Anyway, to digress from my point, most games have an internal variable editor called, appropriately, a console. While normally said console is a spooky, tricky maze of non-sequitur commands and dark beige coloration, those who know the console commands can often have a lot of fun with the game. Thankfully, Valve, creators of
Half-Life 2 and the Source engine, on which
Bloodlines is built, realized the spooky-but-fun factor of the console and built theirs to be, say, user-friendly. It isn't exactly
actually user-friendly, but it is a far cry from all previous consoles in that, when one types in a letter, a drop-down listing will open with every command which starts with that letter. As further letters are added, the listing is pared down to include only commands which begin with that string.
While I was playing with
Half-Life 2's console, which allows the editing of various physical parameters of the world such as gravity, I discovered, among other commands, that which allows one to edit gravity! Naturally I increased the gravitational constant to be approximately that of a planet thirty times the size of the sun, and watched the fun commence. Sadly (also, awesomely), Gordon Freeman, the main character, failed to be immediately crushed to death. The only practical consequence that I found, while playing around in one early, enclosed area of the game with the gravity set this way was that I couldn't jump at all. Boo.
Then I stepped off of a piece of wood onto the ground approximately one inch below it (as in, the piece of wood was lying flat on the ground), and the falling damage I suffered, due to this one-inch drop and the massive gravity, killed me immediately. It was hilarious.
So I was playing around, a few days ago, with
Bloodlines's console, which has the same drop-down listing of commands (seeing as it's the same engine as
Half-Life 2). One command was titled, cleverly enough, "money". I, thinking, quite logically in my opinion, that this would impact either the amount of money my character had or the prices of the goods in the game, decided to test my hypothesis. The first value I set the "money" variable to was 1000. My money failed to change; the graphics were horribly altered. There was some kind of unholy graphical abomination as seen here:

However, that icon there in the middle of the bottom of the screen meant that I was near someone that I could talk to (in this case it was Heather, my character's sexy ghoul). Once I started the conversation, I realized just what the graphical anomaly was: Heather's breasts. And, technically, her hair. Thanks to the fact that not only does hair, in this game, often sway realistically with movement, but breasts often do too (and this is, not to submit hyperbole, the finest idea any human has ever devised regarding video games - a jiggle engine), there had to be a set of physical variables to describe, basically, breasts. "Money" just happened to be the variable which controlled the size of said breasts, and, in setting it to 1000 instead of 1, I increased proportionately the size of these jiggling breasts. This is definitely a man's variable.
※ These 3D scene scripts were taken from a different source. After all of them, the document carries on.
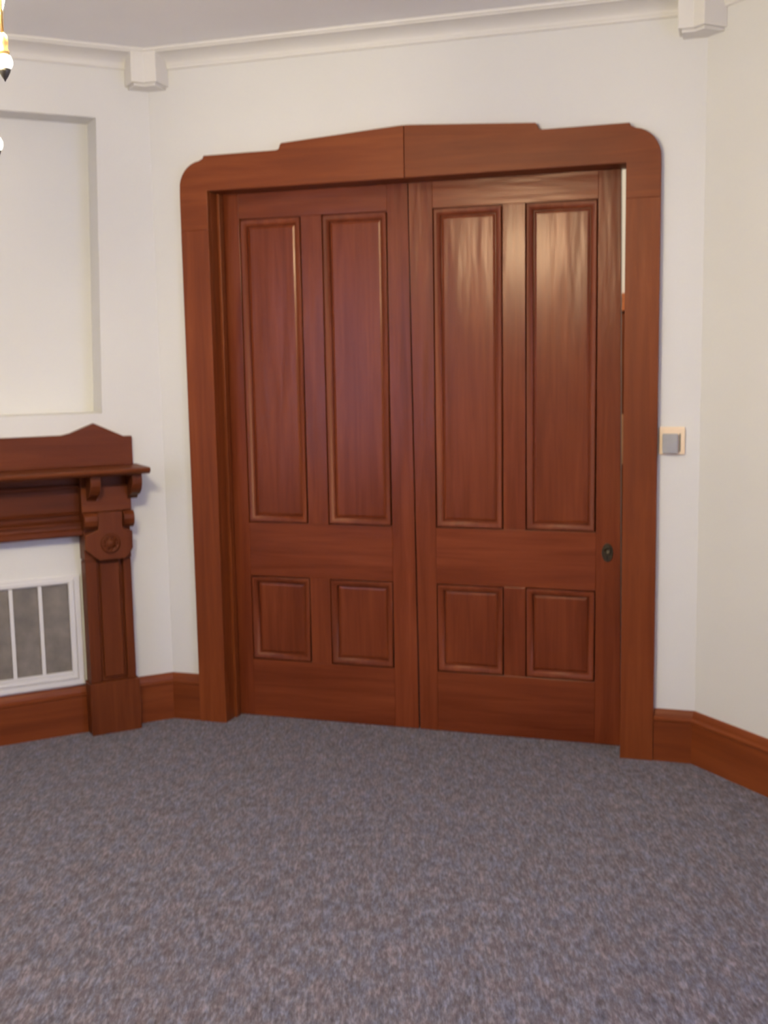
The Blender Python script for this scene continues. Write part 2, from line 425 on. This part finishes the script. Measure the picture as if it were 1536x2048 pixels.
# ------------------------------------------------------------------ sliding door leaves
YF = 0.120
def leaf(name, x0, x1, pans, lab, tilt, pull):
    (x0, x0t), (x1, x1t) = x0, x1
    """pans: the two panel column x ranges"""
    zb, zt = 0.0012, 2.455
    r0 = empty(name, F_DOOR, (x1 if tilt else x0, YF+0.02, zb)); struct(r0, lab, 'door')
    ox, oy, oz = (x1 if tilt else x0), YF+0.02, zb
    def loc(mb): bmesh.ops.translate(mb.bm, verts=mb.bm.verts, vec=(-ox, -oy, -oz)); return mb
    (a0, a1), (c0, c1) = pans
    zr = [(0.280, 0.685), (0.941, 2.335)]
    y0, y1 = YF, YF+0.04
    def bx(nm, xa, xb, za, zc, mat, bv=0.0015):
        mb = MB(); mb.box(xa, xb, y0, y1, za, zc, bv); return loc(mb).build(nm, M[mat], r0)
    g = 0.0001
    # the old leaves have sagged a little: their outer edges lean
    for q in ([(x0, zb), (a0-g, zb), (a0-g, zt), (x0t, zt)], [(c1+g, zb), (x1, zb), (x1t, zt), (c1+g, zt)]):
        mb = MB(); mb.prism(q, y0, y1, 'xz', 0.0015); loc(mb).build('stile', M['door_z'], r0)
    bx('bottom_rail', a0+g, c1-g, zb, zr[0][0]-g, 'door_x')
    bx('lock_rail', a0+g, c1-g, zr[0][1]+g, zr[1][0]-g, 'door_x')
    bx('top_rail', a0+g, c1-g, zr[1][1]+g, zt, 'door_x')
    for za, zc in zr:
        bx('mullion', a1+g, c0-g, za+g, zc-g, 'door_z')
        for xa, xb in pans:
            mb = MB(); mb.box(xa+0.0001, xb-0.0001, y0+0.020, y1-0.008, za+0.0001, zc-0.0001)
            f_ = 0.034 
            mb.ring(xa+f_, xb-f_, za+f_, zc-f_, [(0, y0+0.0205), (0.004, y0+0.0185), (0.012, y0+0.0165), (0.02, y0+0.0165), (0.02, y0+0.0205)])
            mb.box(xa+f_+0.018, xb-f_-0.018, y0+0.0163, y0+0.021, za+f_+0.018, zc-f_-0.018)
            pn = loc(mb).build('panel', M['door_z'], r0)
            # bead moulding: quick rise proud of the frame, then slope down to the panel
            prof = [(0.0035, y0+0.0198), (0.0035, y0+0.002)] + [(0.0045+0.027*t_, y0-0.003+0.0215*(1-math.sqrt(1-t_*t_*0.96))) for t_ in (0, 0.15, 0.3, 0.45, 0.6, 0.72, 0.83, 0.92, 1.0)] + [(0.0325, y0+0.0198)]
            mb = MB(); mb.ring(xa+0.001, xb-0.001, za+0.001, zc-0.001, prof)
            loc(mb).build('panel_moulding', M['door_bead'], r0, smooth=True)
    if pull:
        px, pz = 1.756, 0.855
        mb = MB(); pl = []
        for i in range(24):
            a = 2*PI*i/24; pl.append((px+0.024*math.cos(a), pz+0.040*math.sin(a)))
        mb.prism(pl, y0-0.005, y0-0.0003, 'xz', 0.0012)
        dp = loc(mb).build('door_pull', M['bronze'], r0); dp['label'] = 'dark bronze oval door pull'
        mb = MB(); mb.lathe([(0.016, -0.001), (0.018, 0.004), (0.015, 0.008), (0.011, 0.006), (0.008, 0.002)], (px, y0-0.005, pz+0.010), 'y', 18)
        loc(mb).build('ring', M['bronze'], dp, smooth=True)
        mb = MB(); mb.box(px-0.003, px+0.003, y0-0.0065, y0-0.005, pz-0.030, pz-0.016, 0.001); loc(mb).build('keyhole', M['hole'], dp)
    if tilt: r0.rotation_euler = (0, -tilt, 0)
    return r0
leaf('door_1', (-0.018, -0.018), (0.9035, 0.8845), ((0.082, 0.383), (0.483, 0.790)), 'left varnished brown panelled sliding door leaf', 0, False)
leaf('door_2', (0.9105, 0.8885), (1.8185, 1.797), ((0.996, 1.303), (1.401, 1.706)), 'right varnished brown sliding door leaf with the bronze pull', 0, True)

# ------------------------------------------------------------------ room beyond, seen through the slit beside the right leaf
by0, by1, bx0, bx1 = TW, 3.2, -0.6, 2.9
mb = MB(); mb.box(bx0, bx1, 0.04, by1, -0.12, -0.0006); struct(mb.build('floor_beyond', M['carpet'], fr=F_DOOR), 'carpet of the room beyond the double door', 'carpet')
mb = MB(); mb.box(bx0, bx1, by0, by1, HC, HC+0.1); struct(mb.build('ceiling_beyond', M['ceil'], fr=F_DOOR), 'ceiling of the room beyond the double door', 'ceiling')
for nm, q in (('far', (bx0, bx1, by1, by1+0.1)), ('left', (bx0-0.1, bx0, by0, by1)), ('right', (bx1, bx1+0.1, by0, by1))):
    mb = MB(); mb.box(*q, 0, HC); struct(mb.build('wall_beyond_'+nm, M['wall'], fr=F_DOOR), 'pale wall of the room beyond the double door, %s side' % nm, 'wall')
for q in ((bx0-0.1, XA-0.13), (XB+0.13, bx1+0.1)):
    mb = MB(); mb.box(q[0], q[1], TW-0.1, TW, 0, HC); struct(mb.build('wall_beyond_near', M['wall'], fr=F_DOOR), 'wall strip beside the double door in the room beyond, %s' % ('left' if q[0] < 0 else 'right'), 'wall')
d3 = empty('door_3', F_DOOR, (1.45, by1, 0)); struct(d3, 'dark door under an orange wood head, glimpsed through the slit', 'door')
mb = MB(); mb.box(-0.45, 0.45, -0.05, -0.002, 0, 1.98, 0.003); mb.build('door_leaf', M['mant_z'], d3)
M['tan'] = plain('tan_panel', (0.40, 0.20, 0.10), 0.5, 0, 20, 0.1)
mb = MB(); mb.box(-0.32, 0.32, -0.056, -0.0505, 0.95, 1.29, 0.002); mb.build('door_panel', M['tan'], d3)
mb = MB(); mb.box(-0.58, 0.58, -0.08, -0.002, 1.983, 2.10, 0.004); mb.build('door_head', M['orange'], d3)
for s_ in (-1, 1):
    mb = MB(); mb.box(min(s_*0.46, s_*0.57), max(s_*0.46, s_*0.57), -0.07, -0.002, 0, 1.98, 0.003); mb.build('casing_stile', M['orange'], d3)
lb = empty('added_fill_light', F_DOOR, (1.2, 1.7, HC)); tag(lb, 'added unseen ceiling light brightening the room beyond the double door', 'fill lamp')  # added lamp without a known source, brightens what shows through the slit
mb = MB(); mb.lathe([(0.09, 0), (0.09, -0.03), (0.085, -0.035)], seg=24); mb.build('base', M['white'], lb)
mb = MB(); mb.lathe([(0.08, -0.0355), (0.11, -0.06), (0.115, -0.09), (0.09, -0.13), (0.04, -0.15), (0.005, -0.153)], seg=24)
M['fill_globe'] = emis('fill_light_globe', (1.0, 0.86, 0.66), FILL_BEYOND); mb.build('shade', M['fill_globe'], lb, smooth=True)

# ------------------------------------------------------------------ mantelpiece on the left wall
man = empty('mantelpiece', F_LEFT, (-DC, 0, 0))
tag(man, 'dark carved wooden mantelpiece with a peaked back board on the left wall', 'mantelpiece')
def X(d): return DC-d                                     # distance from the corner -> local x
def mirr(p): return [(-x, z) for x, z in p][::-1]
# back board
half = [(X(0.155), 1.2352), (X(0.155), 1.364), (X(0.190), 1.364), (X(0.325), 1.428), (X(0.432), 1.387), (X(0.47), 1.379)]
pts = half + mirr(half)
mb = MB(); mb.prism(pts, -0.032, -0.001, 'xz', 0.002); mb.build('back_board', M['mant_x'], man)
# shelf with a nosed edge
prof = [(-0.001, 1.2350), (-0.240, 1.2350), (-0.248, 1.232), (-0.252, 1.224), (-0.249, 1.216), (-0.240, 1.213), (-0.232, 1.2065), (-0.001, 1.2065)]
mb = MB(); mb.sweep(prof, X(1.705), X(0.135)); mb.build('shelf', M['mant_x'], man)
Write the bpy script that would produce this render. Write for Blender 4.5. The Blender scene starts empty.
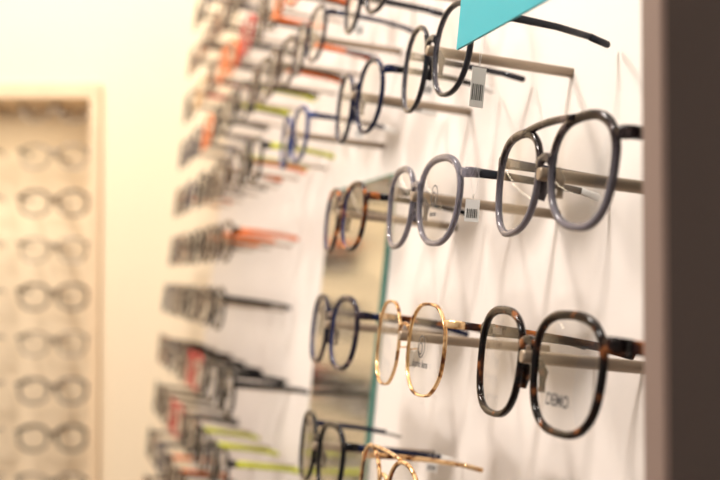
import bpy, bmesh, math, random
from mathutils import Vector, Matrix
random.seed(11)
H=1.4
TH=math.radians(14.5); TAU=math.radians(6.0)
sc=bpy.context.scene
sc.view_settings.view_transform='Standard'
sc.view_settings.look='None'

# ---------------------------------------------------------------- materials
def new_mat(name):
    m=bpy.data.materials.new(name); m.use_nodes=True
    nt=m.node_tree; return m,nt,nt.nodes['Principled BSDF']
def plain(name,col,rough=.4,metal=0,trans=0,spec=None,noise=0.04,scale=30):
    m,nt,b=new_mat(name)
    if spec is None: spec=.22 if 'acetate' in name else .5
    b.inputs['Roughness'].default_value=rough
    b.inputs['Metallic'].default_value=metal
    b.inputs['Transmission Weight'].default_value=trans
    b.inputs['Specular IOR Level'].default_value=spec
    tc=nt.nodes.new('ShaderNodeTexCoord'); n=nt.nodes.new('ShaderNodeTexNoise'); n.inputs['Scale'].default_value=scale
    r=nt.nodes.new('ShaderNodeValToRGB')
    r.color_ramp.elements[0].color=tuple(c*(1-noise) for c in col)+(1,)
    r.color_ramp.elements[1].color=tuple(min(1,c*(1+noise)) for c in col)+(1,)
    nt.links.new(tc.outputs['Object'],n.inputs['Vector']); nt.links.new(n.outputs['Fac'],r.inputs['Fac'])
    nt.links.new(r.outputs['Color'],b.inputs['Base Color'])
    return m
def tortoise(name,c1,c2,c3,scale=130,lo=.42,hi=.6,rough=.1,stretch=(1,1,1),fade=None,metal=0):
    m,nt,b=new_mat(name); b.inputs['Roughness'].default_value=rough; b.inputs['Specular IOR Level'].default_value=.22; b.inputs['Metallic'].default_value=metal
    tc=nt.nodes.new('ShaderNodeTexCoord'); mp=nt.nodes.new('ShaderNodeMapping'); mp.inputs['Scale'].default_value=stretch
    oi=nt.nodes.new('ShaderNodeObjectInfo')
    n=nt.nodes.new('ShaderNodeTexNoise'); n.noise_dimensions='4D'; n.inputs['Scale'].default_value=scale; n.inputs['Detail'].default_value=1.5
    mul=nt.nodes.new('ShaderNodeMath'); mul.operation='MULTIPLY'; mul.inputs[1].default_value=20
    nt.links.new(oi.outputs['Random'],mul.inputs[0]); nt.links.new(mul.outputs[0],n.inputs['W'])
    r=nt.nodes.new('ShaderNodeValToRGB'); e=r.color_ramp.elements
    e[0].position=lo; e[0].color=c1+(1,); e[1].position=hi; e[1].color=c3+(1,)
    x=r.color_ramp.elements.new((lo+hi)/2); x.color=c2+(1,)
    nt.links.new(tc.outputs['Object'],mp.inputs['Vector']); nt.links.new(mp.outputs['Vector'],n.inputs['Vector'])
    nt.links.new(n.outputs['Fac'],r.inputs['Fac'])
    if fade:   # gradient acetate: second colour towards the bottom of the front (object z)
        sp=nt.nodes.new('ShaderNodeSeparateXYZ'); nt.links.new(tc.outputs['Object'],sp.inputs[0])
        mr=nt.nodes.new('ShaderNodeMapRange'); mr.inputs['From Min'].default_value=.012; mr.inputs['From Max'].default_value=-.014
        nt.links.new(sp.outputs['Z'],mr.inputs['Value'])
        mx=nt.nodes.new('ShaderNodeMix'); mx.data_type='RGBA'
        nt.links.new(mr.outputs[0],mx.inputs[0]); nt.links.new(r.outputs['Color'],mx.inputs[6]); mx.inputs[7].default_value=fade+(1,)
        nt.links.new(mx.outputs[2],b.inputs['Base Color'])
        b.inputs['Transmission Weight'].default_value=.3
    else:
        nt.links.new(r.outputs['Color'],b.inputs['Base Color'])
    return m
def emis(name,col,s):
    m,nt,b=new_mat(name)
    b.inputs['Emission Color'].default_value=col+(1,); b.inputs['Emission Strength'].default_value=s
    return m
def lens_mat(name,ior):
    m=bpy.data.materials.new(name); m.use_nodes=True; nt=m.node_tree; nt.nodes.clear()
    o=nt.nodes.new('ShaderNodeOutputMaterial'); mx=nt.nodes.new('ShaderNodeMixShader')
    t=nt.nodes.new('ShaderNodeBsdfTransparent'); t.inputs['Color'].default_value=(.91,.915,.92,1)
    g=nt.nodes.new('ShaderNodeBsdfGlossy'); g.inputs['Roughness'].default_value=.02
    f=nt.nodes.new('ShaderNodeFresnel'); f.inputs['IOR'].default_value=ior
    nt.links.new(f.outputs[0],mx.inputs[0]); nt.links.new(t.outputs[0],mx.inputs[1]); nt.links.new(g.outputs[0],mx.inputs[2]); nt.links.new(mx.outputs[0],o.inputs[0])
    return m
LENS=lens_mat('demo_lens',1.6); LENS_AR=lens_mat('coated_lens',1.2)
PAD=plain('nose_pad_silicone',(.75,.72,.66),.3,0,.4)
GOLD=plain('gold_metal',(.85,.55,.25),.2,1)
STEEL=plain('steel_metal',(.45,.42,.40),.25,1)
GUN=plain('gunmetal',(.13,.12,.12),.25,1)
BLACK=plain('black_acetate',(.005,.005,.007),.12)
NAVY=plain('navy_acetate',(.007,.012,.045),.12)
BLUE=plain('blue_acetate',(.015,.04,.17),.15)
GREYC=plain('grey_crystal_acetate',(.27,.26,.32),.06,0,.6,spec=.45)
DGREY=plain('dark_grey_acetate',(.026,.026,.034),.12)
TORT=tortoise('dark_tortoise',(.006,.004,.004),(.022,.009,.006),(.24,.08,.025),150,.46,.70)
TORTR=tortoise('amber_tortoise',(.012,.008,.012),(.07,.022,.009),(.55,.17,.04),120,.43,.66)
TORTB=tortoise('blue_brown_tortoise',(.010,.010,.028),(.03,.02,.026),(.24,.16,.15),120,.42,.72)
STRIPE=tortoise('gold_brown_stripe',(.12,.04,.018),(.55,.28,.10),(.95,.66,.36),200,.34,.50,.18,metal=.6)
SMOKE=tortoise('smoky_stripe',(.014,.008,.009),(.042,.028,.028),(.22,.16,.16),190,.44,.74,.1,(1,1,.4),fade=(.20,.185,.22))
ORANGE=plain('orange_acetate',(.75,.15,.01),.3)
RED=plain('red_acetate',(.45,.02,.015),.3)
LIME=plain('lime_acetate',(.52,.55,.01),.35)
BROWN=plain('brown_acetate',(.04,.016,.008),.15)
WHITEP=plain('white_plastic',(.85,.84,.82),.35)
ROD=plain('taupe_rod_metal',(.34,.265,.195),.3,.35)
INK=plain('lens_ink',(.08,.075,.075),.6)
BARK=plain('tag_ink',(.08,.08,.08),.6)

# ---------------------------------------------------------------- mesh helpers
def tube(bm,path,mi,side0=None,n=8):
    rings=[]
    N=len(path)
    for i,(p,w,h) in enumerate(path):
        a=path[max(0,i-1)][0]; b=path[min(N-1,i+1)][0]
        t=(b-a).normalized()
        s=t.cross(Vector((0,0,1)))
        if s.length<1e-3: s=Vector((0,1,0))
        s.normalize(); u=s.cross(t).normalized()
        ring=[]
        for k in range(n):
            ang=2*math.pi*(k+.5)/n
            c,q=math.cos(ang),math.sin(ang)
            e=.6
            x=math.copysign(abs(c)**e,c)*w/2; y=math.copysign(abs(q)**e,q)*h/2
            ring.append(bm.verts.new(p+s*x+u*y))
        rings.append(ring)
    for i in range(N-1):
        for k in range(n):
            f=bm.faces.new((rings[i][k],rings[i][(k+1)%n],rings[i+1][(k+1)%n],rings[i+1][k])); f.material_index=mi; f.smooth=True
    for r in (rings[0],rings[-1]):
        f=bm.faces.new(r); f.material_index=mi
def box(bm,c,s,mi=0,mat=None):
    r=bmesh.ops.create_cube(bm,size=1,matrix=Matrix.Translation(c)@Matrix.Diagonal((s[0],s[1],s[2],1)))
    fs=set()
    for v in r['verts']:
        for f in v.link_faces: fs.add(f)
    for f in fs: f.material_index=mi
def finish(bm,name,mats,M=None):
    bmesh.ops.recalc_face_normals(bm,faces=bm.faces)
    me=bpy.data.meshes.new(name); bm.to_mesh(me); bm.free()
    for m in mats: me.materials.append(m)
    o=bpy.data.objects.new(name,me); sc.collection.objects.link(o)
    if M is not None: o.matrix_world=M
    return o

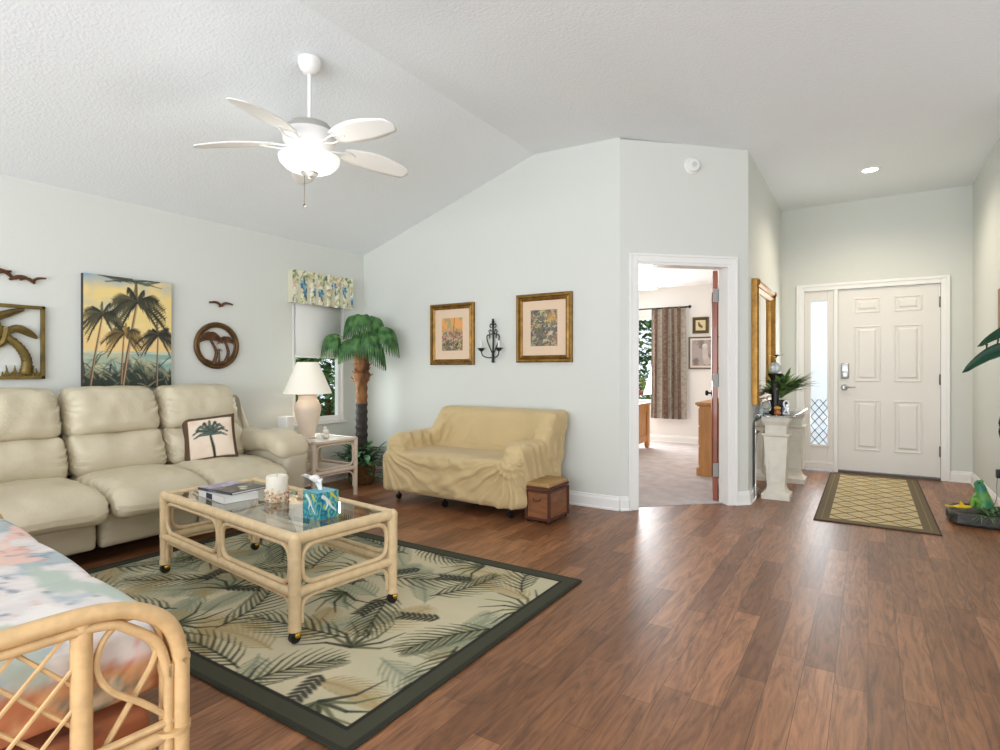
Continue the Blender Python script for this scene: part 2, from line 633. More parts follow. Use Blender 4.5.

Playing with it some more, I discovered that if set to 0, women simply fail to have breasts; if set to a negative number, they have concavities in their chests which, at great enough negative magnitudes, cause inverse breasts to come jutting out of their backs. It's kind of creepy. The last thing I did was to go out to Chinatown and set money, once again, to 1000. A hooker just happened to be in sight:

Yeah. That's her on the left. And then on the right, dozens of times her size and extending actually off the other side of the screen, are her breasts. Thankfully, breasts don't clip (that is, they can freely be passed through, which would normally be a non-issue) or else my character would have died when that hooker turned around. Then the game crashed.
I am so finding more stuff with this console. I do believe the finest aspect of this game has gone from "storyline" to "breast physics".